Ter. Fev 18th, 2025
Modos de interação entre ciência e religião

Pontes


Pontes (V) Ser—Devir

Miguel Oliveira Panão

Blog & AutorNewsletter

Aceito-te tal como és. Aceito quem sou. Mas serei sempre quem sou ou quem era, ontem, é diferente de quem sou, hoje, e serei amanhã? A pergunta parece entrar demasiadamente no campo da abstracção e da filosofia, ou até da teologia e espiritualidade, mas não é a existência a base dos nossos propósitos de vida sempre que o ano muda?

Cada mudança de ano acompanha-se de um desejo fresco em sermos diferentes no futuro. O pensamento do amanhã assenta mais no nosso devir do que no nosso ser. E, por vezes, entre o que somos e o que sonhamos ser parece existir um abismo obscuro e intransponível. O nosso devir ou “dever ser” pode entrar em confronto com a realidade que somos quando pensamos naquilo que desejaríamos ser. Nesse sentido, seria valioso poder encontrar uma ponte que nos ajudasse a ligar o ser ao devir, de modo a que os nossos sonhos e propósitos pudessem realizar-se, a vida aspirada entrasse em consonância com a vivida, e o nosso exterior fosse mais coerente com o interior.

Uma ponte possível poderia inspirar-se na mecânica quântica. Numa das interpretações daquilo que acontece no mundo do infinitamente pequeno, o acto de observar leva à existência daquilo que se observa e que antes dessa observação não passava de uma probabilidade de existir. É como se tudo fosse devir e precisa do olhar de alguém para ser. Será essa a ténue razão de tantas pessoas quererem ser observadas para que os ajudem a sentir que existem?

Uma segunda ponte possível poderia ser planear. Quando criamos planos definimos os passos concretos a dar para aproximar o ser do devir e, assim, chegar a um novo modo de ser semelhante ao sonhado. Mas quando olhamos o ano que passou em retrospectiva, muitas vezes nos confrontamos com tantas coisas que pensámos realizar e acabaram por ficar pelo caminho. Vivemos uma certa frustração e podemos concluir que não vale a pena planear se, depois, acabamos por não cumprir e ficar perturbados com isso.

Uma terceira ponte poderia ser escolher, antes de planear. As escolhas orientam-se pelos nossos valores, mas quando examinamos a consciência e sentimos como a sobrevivência se sobrepôs aos valores daquilo que pensávamos ser a verdadeira vivência, surge o contraste dissonante entre o ser e o devir. Não é o desejo mais profundo do ser humano que o ser e o devir sejam um só? Talvez a ponte seja a própria existência.

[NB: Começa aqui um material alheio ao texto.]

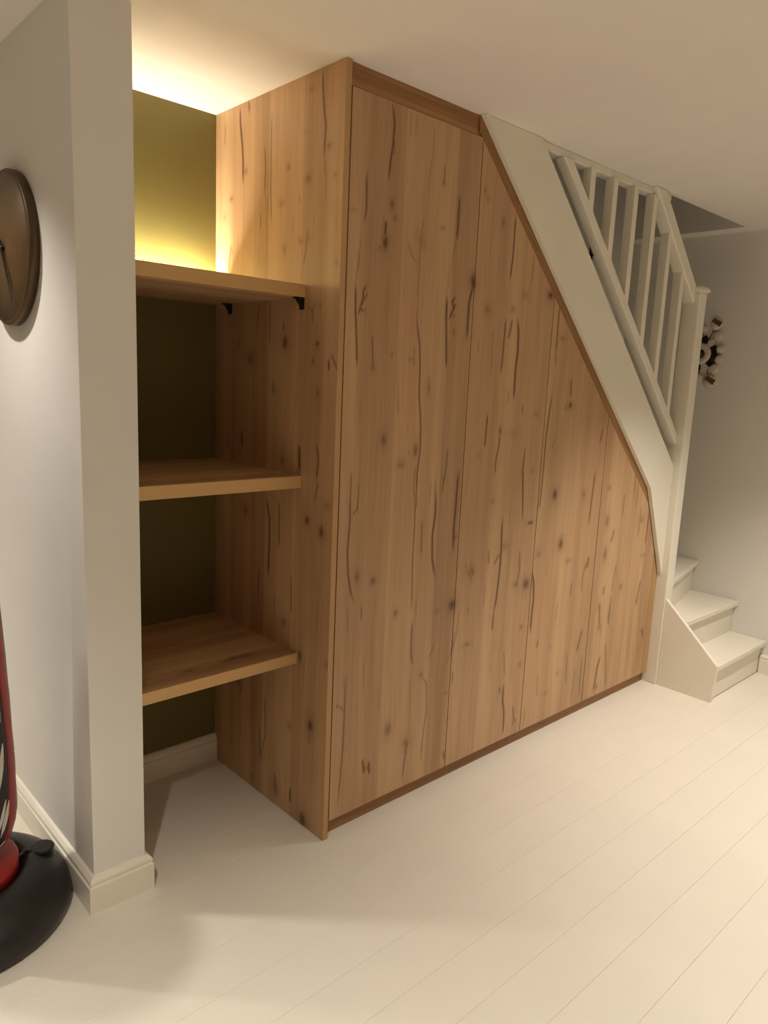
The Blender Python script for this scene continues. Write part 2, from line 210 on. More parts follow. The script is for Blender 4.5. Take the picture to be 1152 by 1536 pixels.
def wood(name, along, light, dark, crack, rough=0.5, strips=8.0, knots=0.0, contrast=1.0):
    """rustic oak board: strips of different tone, fine grain, short splits; traced splits and knots come from the point attribute dk"""
    t = NT(name); co = t.n('ShaderNodeTexCoord').outputs['Object']
    sp = t.n('ShaderNodeSeparateXYZ'); t.l(co, sp.inputs[0])
    x, y, z = sp.outputs
    if along == 'z': ac, al = t.math('ADD', x, t.math('MULTIPLY', y, 1.31)), z
    else: ac, al = t.math('ADD', z, t.math('MULTIPLY', y, 1.07)), x
    wob = t.math('MULTIPLY', t.math('SUBTRACT', t.noise(None, 1.0), 0.5), 0.0)
    def vec(ka, kl, off=0.0):
        c = t.n('ShaderNodeCombineXYZ')
        t.l(t.math('MULTIPLY', ac, ka), c.inputs[0]); t.l(t.math('MULTIPLY', al, kl), c.inputs[1]); c.inputs[2].default_value = off
        return c.outputs[0]
    # wandering of the grain
    wv = t.math('MULTIPLY', t.math('SUBTRACT', t.noise(vec(3.0, 1.3, 3.0), 1.0, 2), 0.5), 0.05)
    ac2 = t.math('ADD', ac, wv)
    def vec2(ka, kl, off=0.0):
        c = t.n('ShaderNodeCombineXYZ')
        t.l(t.math('MULTIPLY', ac2, ka), c.inputs[0]); t.l(t.math('MULTIPLY', al, kl), c.inputs[1]); c.inputs[2].default_value = off
        return c.outputs[0]
    vo = t.n('ShaderNodeTexVoronoi', voronoi_dimensions='1D', feature='F1'); t.l(ac, vo.inputs['W']); vo.inputs['Scale'].default_value = strips
    vs = t.n('ShaderNodeSeparateColor'); t.l(vo.outputs['Color'], vs.inputs[0])
    tone = t.math('ADD', t.math('MULTIPLY', vs.outputs[0], 0.32 * contrast), t.math('MULTIPLY', t.noise(vec2(14, 0.8, 1.0), 1.0, 3, 0.6), 0.9 * contrast))
    tone = t.math('ADD', tone, t.math('MULTIPLY', t.noise(vec2(110, 2.2, 2.0), 1.0, 4, 0.65), 0.55 * contrast))
    tone = t.math('SUBTRACT', tone, 0.40 * contrast, True)
    base = t.mix(t.ramp(tone, [(0.15, 1.0), (0.85, 0.0)]), light, dark)
    pink = t.ramp(t.noise(vec2(5, 1.1, 7.0), 1.0, 2), [(0.42, 0.0), (0.65, 1.0)])
    base = t.mix(t.math('MULTIPLY', pink, 0.35), base, t.mix(1.0, base, (1.06, 0.93, 0.92, 1), 'MULTIPLY'))
    # faint random splits following the grain
    fl = t.ramp(t.noise(vec2(52, 3.2, 5.0), 1.0, 2, 0.5), [(0.665, 0.0), (0.74, 1.0)])
    base = t.mix(t.math('MULTIPLY', fl, 0.45), base, crack)
    at = t.n('ShaderNodeAttribute', attribute_name='dk')
    dk = at.outputs['Fac']
    rag = t.math('ADD', t.math('MULTIPLY', t.noise(vec(260, 90, 9.0), 1.0, 2), 0.7), 0.65)
    dkr = t.math('MULTIPLY', dk, rag, True)
    base = t.mix(dkr, base, crack)
    t.l(base, t.b.inputs['Base Color'])
    t.b.inputs['Roughness'].default_value = rough
    hgt = t.math('SUBTRACT', t.noise(vec2(160, 3, 4.0), 1.0, 3), t.math('MULTIPLY', dkr, 1.5))
    t.bump(hgt, 0.12, 0.0015)
    return t.m
def lamp_mat(name, col, strength):
    t = NT(name); co = t.n('ShaderNodeTexCoord').outputs['Object']
    v = t.ramp(t.noise(co, 30, 1), [(0.0, 0.95), (1.0, 1.0)])
    t.l(t.mix(1.0, col + (1,), v, 'MULTIPLY'), t.b.inputs['Emission Color']); t.b.inputs['Emission Strength'].default_value = strength
    return t.m

M = {}
M['wall'] = paint('white wall paint', srgb(226, 223, 217), 0.6)
M['ceiling'] = paint('white ceiling paint', srgb(232, 226, 218), 0.8)
M['olive'] = paint('olive green wall paint', srgb(108, 96, 44), 0.6, 0.06)
M['white'] = paint('white gloss wood paint', srgb(232, 226, 210), 0.38, 0.03)
M['floor'] = paint('white floor paint', srgb(224, 217, 203), 0.42, 0.05, 3.0, 0.06, 120)
M['wall_far'] = paint('darkened bounce cutting wall paint', srgb(150, 142, 132), 0.6)  # darkened on purpose: cuts bounce from unseen walls and dims the stairwell
M['subfloor'] = paint('grey screed', srgb(110, 100, 88), 0.9)
OAK_L, OAK_D, OAK_C = srgb(202, 166, 125), srgb(159, 123, 88), srgb(88, 50, 26)
M['oak_v'] = wood('rustic oak upright grain', 'z', OAK_L, OAK_D, OAK_C)
M['oak_h'] = wood('rustic oak lying grain', 'x', OAK_L, OAK_D, OAK_C, strips=14)
M['oak_trim'] = wood('dark oak edging', 'x', srgb(172, 128, 78), srgb(118, 78, 44), OAK_C, strips=30, contrast=1.2)
M['oak_edge'] = wood('plain oak edging', 'x', srgb(210, 174, 120), srgb(194, 156, 102), srgb(150, 110, 66), strips=6, contrast=0.6)
M['oak_edge_v'] = wood('plain upright oak edging', 'z', srgb(200, 162, 114), srgb(176, 138, 92), srgb(120, 80, 46), strips=6, contrast=0.6)
M['inside'] = plain('dark gap shade', srgb(60, 44, 30), 0.8)  # dark colour stands in for shade behind the door gaps
M['black'] = plain('black moulded plastic', srgb(26, 24, 23), 0.42, bump=0.08)
M['rubber'] = plain('black rubber', srgb(14, 14, 14), 0.35)
M['vinyl'] = plain('black vinyl', srgb(34, 30, 27), 0.4)
M['red'] = plain('red vinyl', srgb(150, 26, 22), 0.4)
M['print'] = plain('off white print', srgb(205, 200, 190), 0.5)
M['bronze'] = plain('brushed bronze', srgb(104, 80, 48), 0.42, 0.3, var=0.25)
M['bronze_d'] = plain('dark bronze rim', srgb(84, 62, 34), 0.45, 0.3)
M['dark'] = plain('dark brown metal', srgb(40, 26, 18), 0.5, 0.3)
M['steel'] = plain('black steel', srgb(38, 36, 30), 0.5, 0.4)
M['pearl'] = plain('pearly cream shell', srgb(214, 204, 184), 0.3)
M['brownband'] = plain('brown shell band', srgb(104, 70, 46), 0.4)
M['chrome'] = plain('brushed white metal', srgb(220, 220, 216), 0.4, 0.2)
M['lens'] = lamp_mat('downlight lens', (1.0, 0.86, 0.62), 6.0)
M['led'] = lamp_mat('warm led', (1.0, 0.78, 0.42), 8.0)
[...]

O nosso ser é devir. Quer isto dizer que não és assim, e não serás sempre assim, e tudo o que te acontece muda quem és.

És porque te tornas. És na medida em que estás sempre a mudar. E não estou a pensar apenas no sentido físico, mas nos sentidos mental e espiritual. Quando te olhas ao espelho pretendes ver quem és, mas o que vês provém do reflexo daquilo que eras porque demorou tempo para que a luz se reflectisse no espelho. Por isso, olhar para o espelho é contemplar quem eras há um instante porque, na realidade, já és diferente. Por falar em espelhos, fruto da tecnologia, costumamos questionar — o que podemos fazer com esta nova tecnologia? — quando a verdadeira questão que a existência, como ponte, suscita é — o que nos tornamos com a tecnologia que fazemos?

O facto de existirmos é um dom imenso que nos permite planear, escolher e dar passos. Entendo que não seja fácil pensar na nossa existência por corrermos o risco de nos perdermos em jogos de palavras que pouca influência exercem sobre o que vivemos todos os dias e nos confronta com o que somos. Mas repara na subtil transformação da última palavra na frase anterior — …o que vivemos todos os dias e nos confronta com o que nos tornamos.

Tudo o que faço, torna-me. Cada atitude está na base do meu devir. Existo não porque me veem, assim como acontece na mecânica quântica. Existo porque me relaciono com o existir dos outros e das coisas. Cada gesto que edifica o que está à minha volta, edifica-me. Cada sorriso que desperto no outro faz-me sorrir. E quando procuro conhecer o outro por aquilo que é, sem me dar conta, estamo-nos a transformar reciprocamente através do nosso relacionamento. Por isso, no instante ínfimo depois de te conhecer, mudei-te, e já não és o mesmo que eras antes de existires comigo. Toda a nossa existência é uma ponte transformativa entre ser e devir.